GIVEN DATA »
— START —
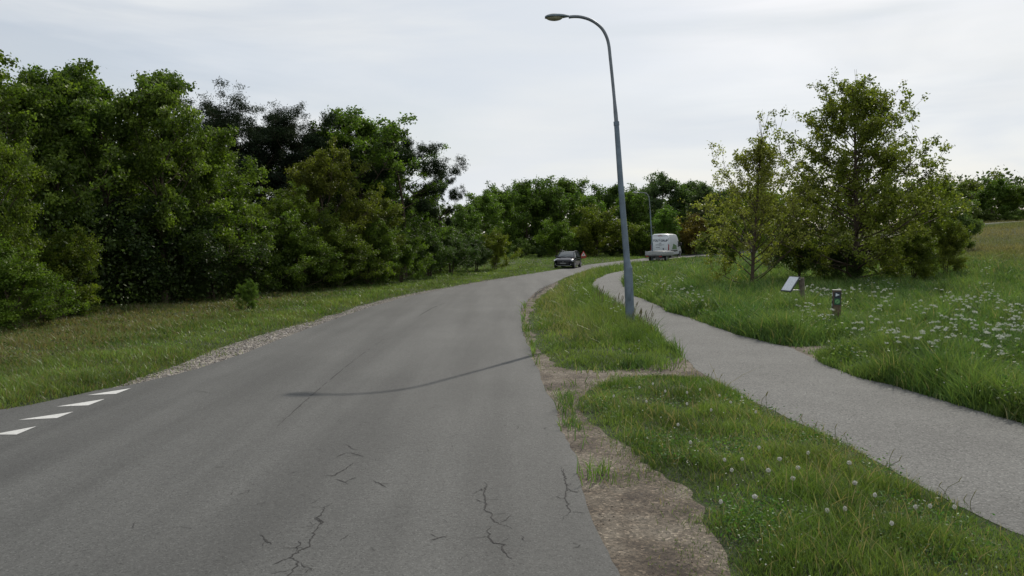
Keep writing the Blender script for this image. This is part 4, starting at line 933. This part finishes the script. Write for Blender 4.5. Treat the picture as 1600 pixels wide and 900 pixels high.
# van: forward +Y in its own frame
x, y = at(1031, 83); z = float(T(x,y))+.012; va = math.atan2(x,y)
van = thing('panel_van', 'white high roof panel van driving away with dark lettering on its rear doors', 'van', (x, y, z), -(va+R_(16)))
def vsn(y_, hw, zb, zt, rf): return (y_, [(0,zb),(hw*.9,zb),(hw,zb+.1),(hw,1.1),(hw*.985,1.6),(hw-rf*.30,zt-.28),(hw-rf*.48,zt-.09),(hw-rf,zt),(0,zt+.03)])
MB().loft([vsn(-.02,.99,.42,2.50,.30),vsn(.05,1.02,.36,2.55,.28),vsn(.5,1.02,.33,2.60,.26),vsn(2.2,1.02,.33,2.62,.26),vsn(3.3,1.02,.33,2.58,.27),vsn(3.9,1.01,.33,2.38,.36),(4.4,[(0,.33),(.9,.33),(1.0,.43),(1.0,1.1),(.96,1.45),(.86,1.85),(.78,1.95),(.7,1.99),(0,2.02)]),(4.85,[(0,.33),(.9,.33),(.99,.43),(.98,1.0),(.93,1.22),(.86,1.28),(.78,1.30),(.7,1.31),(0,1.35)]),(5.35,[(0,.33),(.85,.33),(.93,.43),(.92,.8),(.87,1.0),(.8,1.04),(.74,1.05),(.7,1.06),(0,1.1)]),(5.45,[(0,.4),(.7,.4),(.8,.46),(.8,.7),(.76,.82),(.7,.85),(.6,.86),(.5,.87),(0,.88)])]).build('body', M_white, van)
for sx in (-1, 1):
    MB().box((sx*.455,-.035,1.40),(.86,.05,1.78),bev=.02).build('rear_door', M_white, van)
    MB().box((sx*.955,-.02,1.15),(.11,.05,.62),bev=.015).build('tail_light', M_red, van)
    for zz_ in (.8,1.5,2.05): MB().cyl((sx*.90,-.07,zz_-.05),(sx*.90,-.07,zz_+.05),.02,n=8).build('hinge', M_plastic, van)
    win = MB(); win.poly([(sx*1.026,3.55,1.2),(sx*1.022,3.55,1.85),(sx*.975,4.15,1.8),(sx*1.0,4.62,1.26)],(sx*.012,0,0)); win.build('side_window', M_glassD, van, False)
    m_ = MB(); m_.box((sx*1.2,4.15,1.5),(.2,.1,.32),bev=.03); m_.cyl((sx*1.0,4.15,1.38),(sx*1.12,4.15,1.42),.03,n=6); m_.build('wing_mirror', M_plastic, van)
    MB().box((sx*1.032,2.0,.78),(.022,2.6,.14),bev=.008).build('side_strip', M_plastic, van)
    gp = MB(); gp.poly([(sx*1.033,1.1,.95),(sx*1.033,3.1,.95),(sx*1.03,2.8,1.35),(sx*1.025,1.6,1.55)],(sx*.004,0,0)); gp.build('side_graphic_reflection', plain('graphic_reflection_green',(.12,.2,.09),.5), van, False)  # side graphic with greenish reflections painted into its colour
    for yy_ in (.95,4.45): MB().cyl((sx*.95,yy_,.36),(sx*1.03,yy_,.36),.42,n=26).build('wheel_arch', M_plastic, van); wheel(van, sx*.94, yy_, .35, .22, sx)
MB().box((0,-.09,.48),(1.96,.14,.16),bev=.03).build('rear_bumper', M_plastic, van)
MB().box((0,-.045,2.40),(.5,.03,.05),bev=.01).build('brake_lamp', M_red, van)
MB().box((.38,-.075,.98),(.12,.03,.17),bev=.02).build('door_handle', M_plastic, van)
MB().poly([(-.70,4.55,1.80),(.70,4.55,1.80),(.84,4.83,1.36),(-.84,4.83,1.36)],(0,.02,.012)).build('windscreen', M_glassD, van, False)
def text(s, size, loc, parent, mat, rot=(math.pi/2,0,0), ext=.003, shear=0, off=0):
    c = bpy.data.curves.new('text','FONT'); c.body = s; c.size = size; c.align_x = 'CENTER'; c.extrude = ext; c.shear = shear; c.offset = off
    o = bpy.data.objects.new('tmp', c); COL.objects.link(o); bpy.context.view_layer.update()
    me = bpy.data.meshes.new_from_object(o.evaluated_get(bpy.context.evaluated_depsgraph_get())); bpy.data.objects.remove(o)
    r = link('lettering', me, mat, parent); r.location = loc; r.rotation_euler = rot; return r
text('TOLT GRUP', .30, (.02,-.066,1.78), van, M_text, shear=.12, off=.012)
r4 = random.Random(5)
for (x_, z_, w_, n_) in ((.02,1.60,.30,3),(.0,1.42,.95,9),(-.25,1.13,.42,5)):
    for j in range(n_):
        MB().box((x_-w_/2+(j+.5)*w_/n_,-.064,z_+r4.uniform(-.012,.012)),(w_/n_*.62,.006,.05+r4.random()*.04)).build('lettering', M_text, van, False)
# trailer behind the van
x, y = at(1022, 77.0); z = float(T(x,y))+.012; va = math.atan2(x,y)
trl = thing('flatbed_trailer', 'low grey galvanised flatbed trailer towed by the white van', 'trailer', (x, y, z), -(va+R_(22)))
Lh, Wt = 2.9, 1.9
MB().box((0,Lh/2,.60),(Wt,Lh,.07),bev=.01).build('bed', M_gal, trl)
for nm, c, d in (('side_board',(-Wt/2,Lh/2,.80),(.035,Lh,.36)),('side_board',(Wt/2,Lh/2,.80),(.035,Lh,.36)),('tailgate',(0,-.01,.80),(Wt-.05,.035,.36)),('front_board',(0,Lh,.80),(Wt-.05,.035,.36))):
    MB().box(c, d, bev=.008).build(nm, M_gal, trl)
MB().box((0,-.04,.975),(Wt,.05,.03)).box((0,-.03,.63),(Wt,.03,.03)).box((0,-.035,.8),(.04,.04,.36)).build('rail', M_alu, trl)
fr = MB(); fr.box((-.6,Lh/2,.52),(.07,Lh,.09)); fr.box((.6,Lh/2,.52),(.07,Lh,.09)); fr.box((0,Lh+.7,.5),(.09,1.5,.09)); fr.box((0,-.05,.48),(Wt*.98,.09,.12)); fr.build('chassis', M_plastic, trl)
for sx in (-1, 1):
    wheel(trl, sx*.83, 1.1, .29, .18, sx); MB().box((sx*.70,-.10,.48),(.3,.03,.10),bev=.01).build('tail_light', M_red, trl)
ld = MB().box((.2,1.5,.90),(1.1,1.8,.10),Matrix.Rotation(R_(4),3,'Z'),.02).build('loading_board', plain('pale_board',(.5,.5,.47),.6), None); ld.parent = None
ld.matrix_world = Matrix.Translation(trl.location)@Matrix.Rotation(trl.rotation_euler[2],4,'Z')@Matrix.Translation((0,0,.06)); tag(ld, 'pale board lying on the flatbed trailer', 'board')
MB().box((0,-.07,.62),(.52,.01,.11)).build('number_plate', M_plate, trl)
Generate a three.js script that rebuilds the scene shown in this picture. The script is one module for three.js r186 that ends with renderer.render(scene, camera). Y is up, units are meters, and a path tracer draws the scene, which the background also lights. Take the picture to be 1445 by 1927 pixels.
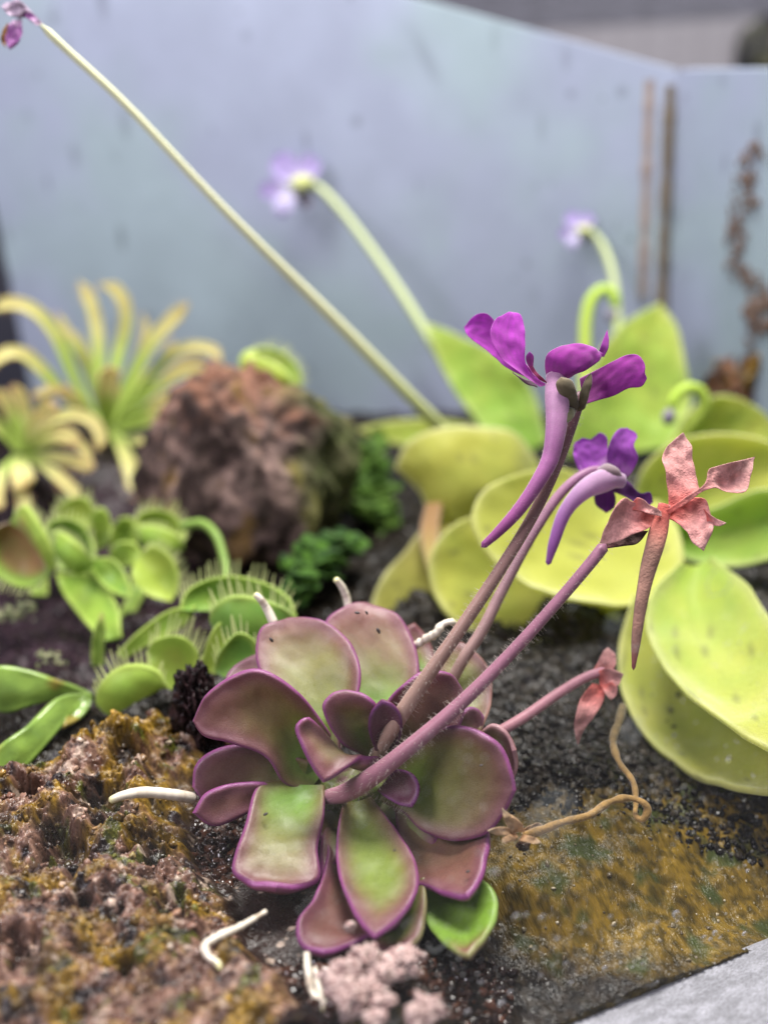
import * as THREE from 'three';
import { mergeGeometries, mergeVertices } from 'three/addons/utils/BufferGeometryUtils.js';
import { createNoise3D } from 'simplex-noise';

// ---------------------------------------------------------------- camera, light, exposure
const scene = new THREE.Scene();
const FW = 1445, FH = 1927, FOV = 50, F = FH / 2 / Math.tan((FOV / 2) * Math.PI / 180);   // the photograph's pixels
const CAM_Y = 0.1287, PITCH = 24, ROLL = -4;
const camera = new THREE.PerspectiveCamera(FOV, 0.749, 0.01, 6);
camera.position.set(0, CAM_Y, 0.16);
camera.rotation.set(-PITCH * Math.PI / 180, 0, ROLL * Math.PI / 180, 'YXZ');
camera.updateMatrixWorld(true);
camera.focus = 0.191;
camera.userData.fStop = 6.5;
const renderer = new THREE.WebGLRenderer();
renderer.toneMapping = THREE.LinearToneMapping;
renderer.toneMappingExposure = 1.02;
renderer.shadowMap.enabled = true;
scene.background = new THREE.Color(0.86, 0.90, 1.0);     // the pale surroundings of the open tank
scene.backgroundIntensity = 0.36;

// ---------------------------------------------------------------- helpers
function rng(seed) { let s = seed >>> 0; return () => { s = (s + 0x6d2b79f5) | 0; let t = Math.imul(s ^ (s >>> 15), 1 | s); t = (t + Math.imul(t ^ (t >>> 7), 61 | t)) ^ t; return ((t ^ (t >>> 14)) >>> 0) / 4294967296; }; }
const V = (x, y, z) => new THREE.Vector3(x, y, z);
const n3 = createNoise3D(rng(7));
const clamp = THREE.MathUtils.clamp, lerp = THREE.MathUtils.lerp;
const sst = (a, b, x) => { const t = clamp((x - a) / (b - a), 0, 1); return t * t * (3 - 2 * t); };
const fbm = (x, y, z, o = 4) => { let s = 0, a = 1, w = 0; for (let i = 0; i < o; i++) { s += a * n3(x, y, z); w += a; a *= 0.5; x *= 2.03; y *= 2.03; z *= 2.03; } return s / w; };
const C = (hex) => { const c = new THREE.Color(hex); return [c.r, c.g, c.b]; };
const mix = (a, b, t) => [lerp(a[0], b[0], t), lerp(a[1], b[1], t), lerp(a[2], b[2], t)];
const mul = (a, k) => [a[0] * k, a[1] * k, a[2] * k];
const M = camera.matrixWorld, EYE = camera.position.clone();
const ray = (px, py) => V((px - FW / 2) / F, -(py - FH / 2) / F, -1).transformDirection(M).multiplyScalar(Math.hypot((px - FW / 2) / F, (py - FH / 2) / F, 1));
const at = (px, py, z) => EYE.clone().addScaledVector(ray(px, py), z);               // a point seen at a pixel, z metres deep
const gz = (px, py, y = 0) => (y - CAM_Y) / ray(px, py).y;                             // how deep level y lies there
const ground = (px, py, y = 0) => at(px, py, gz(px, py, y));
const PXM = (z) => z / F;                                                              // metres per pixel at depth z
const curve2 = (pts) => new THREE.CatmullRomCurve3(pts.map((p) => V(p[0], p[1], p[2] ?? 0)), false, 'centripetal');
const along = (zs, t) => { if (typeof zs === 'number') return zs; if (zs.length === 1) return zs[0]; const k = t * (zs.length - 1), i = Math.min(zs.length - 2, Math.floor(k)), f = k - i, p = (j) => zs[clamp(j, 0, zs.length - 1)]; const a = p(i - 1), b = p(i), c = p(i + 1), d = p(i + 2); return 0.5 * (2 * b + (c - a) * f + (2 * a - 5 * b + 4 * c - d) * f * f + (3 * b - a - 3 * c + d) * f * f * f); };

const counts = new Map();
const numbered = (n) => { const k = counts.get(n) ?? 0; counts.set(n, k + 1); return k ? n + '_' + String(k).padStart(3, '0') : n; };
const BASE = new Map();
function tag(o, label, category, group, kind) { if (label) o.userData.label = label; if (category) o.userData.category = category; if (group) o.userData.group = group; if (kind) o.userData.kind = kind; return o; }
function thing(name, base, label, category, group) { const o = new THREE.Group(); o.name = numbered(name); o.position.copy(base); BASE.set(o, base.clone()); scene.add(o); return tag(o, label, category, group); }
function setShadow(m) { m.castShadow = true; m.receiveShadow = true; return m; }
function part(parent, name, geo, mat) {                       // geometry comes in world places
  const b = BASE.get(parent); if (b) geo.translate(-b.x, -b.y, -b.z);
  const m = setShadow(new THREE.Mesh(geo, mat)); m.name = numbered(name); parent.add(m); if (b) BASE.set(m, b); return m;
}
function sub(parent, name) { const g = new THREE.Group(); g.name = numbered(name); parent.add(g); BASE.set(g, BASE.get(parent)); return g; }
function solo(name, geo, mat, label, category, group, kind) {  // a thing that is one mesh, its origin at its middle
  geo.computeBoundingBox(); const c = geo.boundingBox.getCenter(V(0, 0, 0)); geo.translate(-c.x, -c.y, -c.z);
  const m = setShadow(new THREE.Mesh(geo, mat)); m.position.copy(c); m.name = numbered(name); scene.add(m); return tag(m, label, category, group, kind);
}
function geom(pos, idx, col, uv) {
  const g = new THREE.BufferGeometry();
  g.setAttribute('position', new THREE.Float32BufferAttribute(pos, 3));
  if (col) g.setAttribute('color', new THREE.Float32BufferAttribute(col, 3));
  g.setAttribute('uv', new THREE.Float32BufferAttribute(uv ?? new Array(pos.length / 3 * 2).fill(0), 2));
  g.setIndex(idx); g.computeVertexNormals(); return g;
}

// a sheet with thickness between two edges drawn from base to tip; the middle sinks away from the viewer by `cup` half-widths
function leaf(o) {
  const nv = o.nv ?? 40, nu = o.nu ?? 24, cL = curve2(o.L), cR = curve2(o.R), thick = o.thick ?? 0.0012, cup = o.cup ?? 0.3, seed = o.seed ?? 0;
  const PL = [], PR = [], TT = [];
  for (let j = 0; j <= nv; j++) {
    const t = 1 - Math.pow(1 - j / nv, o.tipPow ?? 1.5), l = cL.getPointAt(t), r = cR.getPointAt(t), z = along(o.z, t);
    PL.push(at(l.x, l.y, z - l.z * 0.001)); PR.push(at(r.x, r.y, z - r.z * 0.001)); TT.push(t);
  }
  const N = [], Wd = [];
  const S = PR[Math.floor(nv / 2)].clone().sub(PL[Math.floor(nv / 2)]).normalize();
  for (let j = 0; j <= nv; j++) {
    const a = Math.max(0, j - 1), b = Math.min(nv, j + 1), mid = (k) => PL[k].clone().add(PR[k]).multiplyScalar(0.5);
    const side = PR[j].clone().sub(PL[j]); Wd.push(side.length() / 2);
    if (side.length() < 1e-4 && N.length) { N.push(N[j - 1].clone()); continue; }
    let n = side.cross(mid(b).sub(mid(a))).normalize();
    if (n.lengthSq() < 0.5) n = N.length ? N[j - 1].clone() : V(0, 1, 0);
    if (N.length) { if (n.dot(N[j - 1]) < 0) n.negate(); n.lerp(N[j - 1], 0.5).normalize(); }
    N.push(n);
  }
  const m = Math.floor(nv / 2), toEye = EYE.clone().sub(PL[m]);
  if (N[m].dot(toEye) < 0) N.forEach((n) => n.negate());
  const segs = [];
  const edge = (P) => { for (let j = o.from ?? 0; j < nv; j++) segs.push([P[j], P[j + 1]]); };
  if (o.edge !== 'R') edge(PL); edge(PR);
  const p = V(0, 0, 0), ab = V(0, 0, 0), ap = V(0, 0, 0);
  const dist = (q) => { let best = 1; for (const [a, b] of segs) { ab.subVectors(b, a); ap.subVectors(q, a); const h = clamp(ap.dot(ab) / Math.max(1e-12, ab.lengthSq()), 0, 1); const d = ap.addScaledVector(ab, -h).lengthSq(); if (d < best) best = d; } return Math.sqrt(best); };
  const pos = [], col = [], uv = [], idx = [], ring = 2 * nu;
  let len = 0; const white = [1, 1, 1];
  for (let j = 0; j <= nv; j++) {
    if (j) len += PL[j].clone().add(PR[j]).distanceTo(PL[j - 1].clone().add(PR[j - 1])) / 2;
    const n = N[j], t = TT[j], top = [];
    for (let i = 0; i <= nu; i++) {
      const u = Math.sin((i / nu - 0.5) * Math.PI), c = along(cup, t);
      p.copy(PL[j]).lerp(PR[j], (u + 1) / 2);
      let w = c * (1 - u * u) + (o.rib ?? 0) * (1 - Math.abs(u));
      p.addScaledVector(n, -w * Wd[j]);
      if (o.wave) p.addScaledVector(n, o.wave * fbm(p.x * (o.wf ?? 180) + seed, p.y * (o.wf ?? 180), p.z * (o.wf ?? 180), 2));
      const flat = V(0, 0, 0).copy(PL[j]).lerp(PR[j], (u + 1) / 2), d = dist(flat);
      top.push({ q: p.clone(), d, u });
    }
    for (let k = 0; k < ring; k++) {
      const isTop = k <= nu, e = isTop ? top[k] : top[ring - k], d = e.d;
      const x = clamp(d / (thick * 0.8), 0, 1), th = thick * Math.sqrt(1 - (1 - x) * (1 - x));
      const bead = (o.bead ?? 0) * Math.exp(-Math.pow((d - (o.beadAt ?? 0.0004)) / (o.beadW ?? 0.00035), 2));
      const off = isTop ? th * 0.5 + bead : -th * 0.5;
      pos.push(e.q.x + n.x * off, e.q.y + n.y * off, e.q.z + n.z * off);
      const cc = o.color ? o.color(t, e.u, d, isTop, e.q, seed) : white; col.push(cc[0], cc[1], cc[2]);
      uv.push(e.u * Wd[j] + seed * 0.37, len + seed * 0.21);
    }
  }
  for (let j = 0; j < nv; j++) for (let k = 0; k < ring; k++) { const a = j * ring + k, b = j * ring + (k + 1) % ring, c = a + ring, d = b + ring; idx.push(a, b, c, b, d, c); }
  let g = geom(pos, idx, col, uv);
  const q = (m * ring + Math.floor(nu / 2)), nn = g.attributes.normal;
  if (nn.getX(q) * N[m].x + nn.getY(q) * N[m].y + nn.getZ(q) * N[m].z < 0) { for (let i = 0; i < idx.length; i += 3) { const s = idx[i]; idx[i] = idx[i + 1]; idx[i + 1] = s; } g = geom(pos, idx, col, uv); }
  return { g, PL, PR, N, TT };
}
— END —
PROBLEM REQUIREMENTS » Using the entries above, transcribe every line from the line containing "Generate a three.js" through the line containing "scene.backgroundIntensity = 0.36;". Do not copy pictures.

COMPLETE ANSWER »
Generate a three.js script that rebuilds the scene shown in this picture. The script is one module for three.js r186 that ends with renderer.render(scene, camera). Y is up, units are meters, and a path tracer draws the scene, which the background also lights. Take the picture to be 1445 by 1927 pixels.
import * as THREE from 'three';
import { mergeGeometries, mergeVertices } from 'three/addons/utils/BufferGeometryUtils.js';
import { createNoise3D } from 'simplex-noise';

// ---------------------------------------------------------------- camera, light, exposure
const scene = new THREE.Scene();
const FW = 1445, FH = 1927, FOV = 50, F = FH / 2 / Math.tan((FOV / 2) * Math.PI / 180);   // the photograph's pixels
const CAM_Y = 0.1287, PITCH = 24, ROLL = -4;
const camera = new THREE.PerspectiveCamera(FOV, 0.749, 0.01, 6);
camera.position.set(0, CAM_Y, 0.16);
camera.rotation.set(-PITCH * Math.PI / 180, 0, ROLL * Math.PI / 180, 'YXZ');
camera.updateMatrixWorld(true);
camera.focus = 0.191;
camera.userData.fStop = 6.5;
const renderer = new THREE.WebGLRenderer();
renderer.toneMapping = THREE.LinearToneMapping;
renderer.toneMappingExposure = 1.02;
renderer.shadowMap.enabled = true;
scene.background = new THREE.Color(0.86, 0.90, 1.0);     // the pale surroundings of the open tank
scene.backgroundIntensity = 0.36;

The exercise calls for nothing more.